Presented By: Financial/Actuarial Mathematics Seminar - Department of Mathematics
Computational Nonlinear Filtering: A Deep Learning Approach
Hongjiang Qian, University of Connecticut
Given the state of a system is not completely observable, filtering is concerned with state estimation based on partial observations of the system state. It enjoys many applications in the control of partially observed systems, target tracking, signal processing, statistics, and financial engineering. Devoted to the conditional distribution or density, the celebrated results of the Kushner equation and Duncan-Mortensen-Zakai equation produce nonparametric estimations of the conditional distribution/density. Approximating their solutions will suffer the curse of dimensionality. In this talk, we first introduce a new filtering algorithm termed deep filtering based on the deep learning framework.

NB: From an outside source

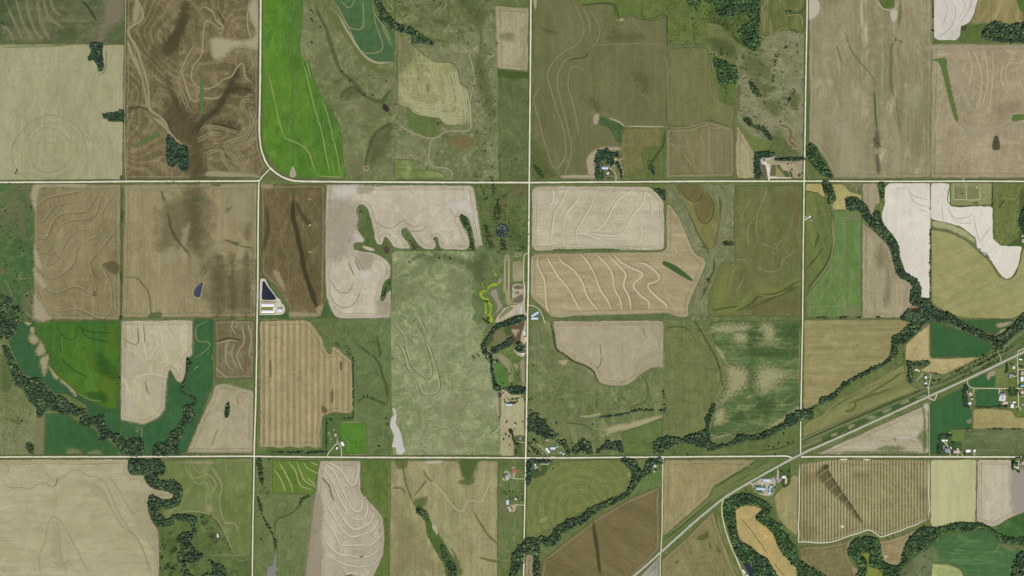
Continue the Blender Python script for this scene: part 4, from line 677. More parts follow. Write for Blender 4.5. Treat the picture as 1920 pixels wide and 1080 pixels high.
# ---- west, third row
fld('gW3','crop_field','C1','60 198 108 142 130 50 250 46 868 42 862 870 1030 960 1030 1008 870 1008 740 780 640 750 620 650 480 570 400 580 300 470 160 430', FM('deep_green_crop',(46,92,57),(44,88,55),(58,102,60),blotch=.35,bs=60,grain=.06,row=.05), 'deep green crop along the winding creek wood')
fld('gW4','crop_field','C1','245 46 866 44 862 640 830 680 760 672 650 622 540 545 420 445 362 385 350 272 262 135', FM('bright_streaked_crop',(66,114,42),(48,98,44),(88,128,46),row=.12,rs=13,blotch=.4,bs=130,stretch=2.5,grain=.06), 'bright green crop with yellow-green streaks and dark curves',lev=2)
line('gW4','contour_furrow','C1','400 60 440 140 500 180 545 160 555 80|560 70 610 110 720 130 850 120|575 80 620 150 700 180 790 200 850 240|440 290 460 330 540 400 640 460|600 220 650 320 700 420|430 180 440 280',(42,84,40),2.2,.7)
blob('gW4','yellow_patch','C1','770 80 830 80 840 260 790 270|590 120 650 260 700 420 640 360|740 400 840 360 850 640 780 640 700 560|420 440 540 540 620 610 560 520 420 400|780 630 840 620 835 670 790 675',(96,132,44),.6,1,.6,60)
blob('gW4','dark_patch','C1','680 280 760 300 840 420 800 470 700 400|620 560 760 560 760 640 660 620',(42,94,42),.7,1,.5,40)
line('gW4','pale_border','C1','550 555 620 600 680 622 740 620|820 640 840 620|350 370 420 450 480 490',(150,160,90),1.6,.7)
line('gW3','damp_edge','C1','860 680 855 860|640 690 760 690 855 670',(58,104,50),5,.6)
blob('gW3','washed_patch','C1','215 95 245 88 245 140 222 135|205 150 250 140 285 190 250 215 215 200|255 260 300 180 330 270 300 300 262 290|285 320 350 285 352 350 325 440 300 410|430 480 470 470 540 540 552 590 530 580 480 520|170 50 230 60 200 80|350 370 430 430 400 470 360 400',(156,146,108),.9,1.1,.9,14)
fld('gW5','crop_field','C1','318 710 480 708 600 800 700 832 720 905 780 900 850 970 845 1012 312 1012', FM('deep_green_block',(46,90,53),(50,96,56),(60,104,60),ang=90,row=.08,rs=10,blotch=.3,grain=.06), 'deep green block below the creek wood')
blob('gW5','washed_patch','C1','490 970 540 960 600 1000 480 1005|640 985 700 970 740 1005 630 1005',(140,148,100),.75,1,.8,8)
fld('pW3','pasture_field','C1','-60 180 40 220 80 400 140 520 200 600 265 680 320 705 312 1014 -60 1014', FM('olive_pasture',(112,119,80),(100,112,70),(126,126,90),blotch=.5,bs=50,grain=.14), 'olive pasture west of the creek wood')
line('pW3','stock_trail','C1','0 560 60 570 130 530|0 660 100 660 220 680|270 680 210 740 150 820 190 1000|0 770 100 760 200 790|0 800 140 800 140 1000|250 720 180 860',(142,140,104),1.8,.6,br=.5)
blob('pW3','green_patch','C1','0 300 60 320 100 480 40 560 0 500|30 740 150 770 120 790',(84,110,60),.6,1,.6)
blob('pW3','dry_patch','C1','260 760 318 720 312 1005 250 1000',(136,134,92),.7,1.2,.4)
fld('pC3','bare_field','C1','872 42 1390 36 1388 290 1342 330 1338 420 1308 495 1270 482 1222 385 1202 490 1192 680 1150 742 1032 796 962 775 866 762', FM('cream_soil',(182,168,139),(170,156,124),(196,184,158),row=.06,rs=10,blotch=.4,bs=90,grain=.06), 'cream bare field with white wash lines and a rounded bottom edge')
line('pC3','wash_line','C1','1140 50 1160 150 1190 260 1215 360|1185 60 1230 150 1258 210|1330 50 1310 140 1285 210|1020 60 1030 180 1055 310 1050 340|880 250 960 260 1010 300 1050 345|1060 340 1110 260 1150 190|930 500 980 460 1050 430 1120 430 1210 450|870 420 910 500 938 600 940 720|1080 350 1090 400 1060 440|1060 470 1080 520|1120 460 1200 490|880 170 960 210 990 190',(206,195,172),3.4,.75,br=.4)
line('pC3','damp_hollow','C1','880 165 940 205 985 215 998 180 992 80|878 235 915 240|1045 475 1060 550 1085 575|1035 60 1042 210',(108,92,62),2.2,.7)
blob('pC3','pale_knoll','C1','880 270 960 280 1010 320 1000 420 900 460|1060 460 1180 480 1180 640 1100 680|960 620 1040 760 920 760 880 560',(198,186,160),.5,1,.6,40)
fld('gC3','crop_field','C1','1395 30 1540 30 1536 300 1535 500 1460 700 1340 990 1290 1010 1030 1008 1030 960 1000 890 870 890 866 765 962 780 1035 800 1160 745 1195 680 1205 490 1225 395 1272 485 1308 500 1342 425 1345 332 1393 292', FM('deep_green_lowland',(48,96,58),(45,92,57),(58,104,62),blotch=.35,bs=50,grain=.06), 'deep green lowland crop wrapped round the cream field')
line('gC3','wash_line','C1','1520 32 1440 70 1412 100 1412 170 1440 190 1500 200 1512 220 1490 250 1440 290 1390 315|1390 410 1410 380 1440 365|1350 470 1400 465|1380 425 1395 415|1528 280 1525 340|1490 380 1492 400|1025 800 1025 890|1120 790 1130 840|970 800 1010 820 970 830 1010 845',(150,146,104),2,.75,br=.5)
fld('brC3','stubble_field','C1','1546 36 1836 40 1830 462 1546 466', FM('brown_terraced',(118,105,77),(108,96,68),(150,136,104),row=.10,rs=9,blotch=.4,bs=50,stretch=2), 'brown field with broken pale terrace arcs')
line('brC3','terrace','C1','1680 40 1670 90 1700 140|1690 45 1710 60 1690 110|1740 60 1750 120 1760 190 1720 260 1710 320 1760 420|1790 70 1810 180 1795 290 1820 320|1780 60 1800 120 1812 150|1650 190 1620 270 1630 340 1665 400|1700 200 1670 260 1680 330 1720 410|1550 210 1650 185 1720 190|1550 380 1640 460|1640 190 1660 220',(166,152,118),3,.8,br=.5)
line('brC3','damp_hollow','C1','1550 200 1640 170 1740 185',(78,72,50),4,.6)
fld('pC4','stubble_field','C1','1545 502 1640 490 1740 522 1830 545 1825 998 1340 998 1440 760 1522 590', FM('cream_tan_stubble',(164,150,120),(154,142,110),(182,168,140),row=.05,rs=9,blotch=.45,bs=80,grain=.07), 'cream-tan field with a dark tree clump in its middle')
line('pC4','terrace','C1','1740 520 1690 570 1660 620 1650 700 1670 790 1720 800 1810 820|1700 600 1720 650 1780 690 1815 720|1640 740 1560 810 1500 920 1470 990|1690 560 1750 550 1815 575|1640 745 1560 850',(194,180,150),2.4,.65)
line('pC4','furrow','C1','1570 820 1530 920 1520 950|1720 570 1700 610 1720 650',(112,98,68),1.8,.6)
fld('gstC','grass_verge','C1','1548 470 1760 468 1770 485 1700 505 1640 486 1550 500', FM('grass_tongue',(96,112,68),(86,102,60),blotch=.3), 'grass tongue between the brown and the cream-tan field',sm=1,lev=2)
# ---- centre-east third row
fld('pasG','pasture_field','C3','38 40 158 36 182 42 222 235 330 322 470 382 508 465 600 486 700 474 790 395 860 360 940 358 940 835 670 935 240 935 38 905', FM('terraced_pasture',(106,117,75),(92,109,65),(132,134,94),blotch=.58,bs=50,grain=.15), 'green pasture with a small pond and a long tree row')
line('pasG','stock_trail','C3','60 60 70 180 65 260|90 50 105 150 110 260|125 45 140 180 145 280|330 350 325 520|335 495 480 495|400 490 430 560 440 590|480 490 480 620 520 645 640 640 720 620 800 580 830 520 800 410 830 370|150 650 200 560 260 420 300 350|800 420 860 450 920 430|430 720 470 700 490 720|100 290 160 400|330 355 400 360 470 420',(146,142,104),2,.6,br=.5)
blob('pasG','pale_sward','C3','110 640 200 540 270 420 300 340 250 450 180 600|335 360 420 365 480 430 490 480 340 480 335 420|490 400 470 460 500 470',(138,138,98),.6,1,.6,20)
blob('pasG','bare_patch','C3','465 762 560 752 640 728 700 725 740 710 850 682 925 668 915 695 800 742 700 768 600 788 510 825 560 780|385 672 440 670 515 655 510 670 440 685 390 682|230 310 300 300 280 340',(166,156,116),.85,1.2,.6,14)
line('pasG','swale','C3','182 45 205 140 222 225 280 270 340 312 430 345 472 378 490 420 505 458',(56,76,44),3.6,.9,1.8,.3)
line('pasG','pale_border','C3','230 245 300 290 330 325 400 345 460 380|160 50 180 140 200 220 260 280',(148,144,104),1.8,.6)
line('pasG','swale','C3','790 400 830 460 830 550 800 585 700 625|60 560 100 560|280 720 420 740 470 790',(80,98,58),3,.5)
fld('tnG','bare_field','C3','200 40 935 38 941 50 941 355 860 356 800 390 750 440 700 472 640 482 560 474 505 455 475 372 400 332 340 312 290 270 226 232', FM('rosy_bare_soil',(168,152,124),(162,146,117),(178,164,134),ang=0,row=.05,rs=12,blotch=.35,bs=110,grain=.07), 'rosy-tan bare field with a scalloped lower edge')
line('tnG','terrace','C3','490 70 530 180 520 280 490 360|545 60 580 150 570 300 540 420|620 70 625 250 620 400 640 470|700 50 720 200 720 350 690 430|750 60 745 110 760 140|790 60 775 90 800 140 830 180 855 160 850 110 820 60|860 160 900 210 930 300|780 200 790 320 760 420',(190,176,146),2.4,.65,br=.5)
line('tnG','furrow','C3','525 280 520 330 490 365|800 80 810 120 830 170|515 190 522 280',(112,98,70),1.8,.7)
blob('tnG','pale_knoll','C3','780 300 935 240 935 350 860 352 800 385 740 420|850 60 930 50 935 160 870 150',(180,166,132),.6,1,.4,50)
fld('pasH','pasture_field','C3','946 40 1140 40 1205 125 1275 240 1335 335 1348 420 1315 500 1262 600 1242 745 1150 795 1000 812 966 780 960 600 948 460', FM('olive_pasture_b',(101,113,68),(96,109,63),(114,118,78),blotch=.45,bs=60,grain=.13), 'olive pasture between the tan field and the mottled bean field')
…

Instead of approximating the conditional distribution or density, we focus on state estimation or conditional mean. We convert the filtering problem to an optimization problem by finding the optimal weights of a deep neural network (DNN). This solves a long-standing (60-year-old) challenging problem in computational nonlinear filtering and has the potential to overcome the curse of dimensionality. Then, we present our work on deep filtering with adaptive learning rates. Besides updating the parameters of the DNN, we also update the learning rates adaptively. Our algorithm is a two-time-scale stochastic gradient descent algorithm. The updating of the learning rates is unsupervised learning. We proved the asymptotic results of our algorithm and achieved error bounds for the parameters of the neural network. Finally, we will present some numerical examples to show the efficiency and robustness of our algorithm. This is based on joint work with Prof. George Yin and Prof. Qing Zhang.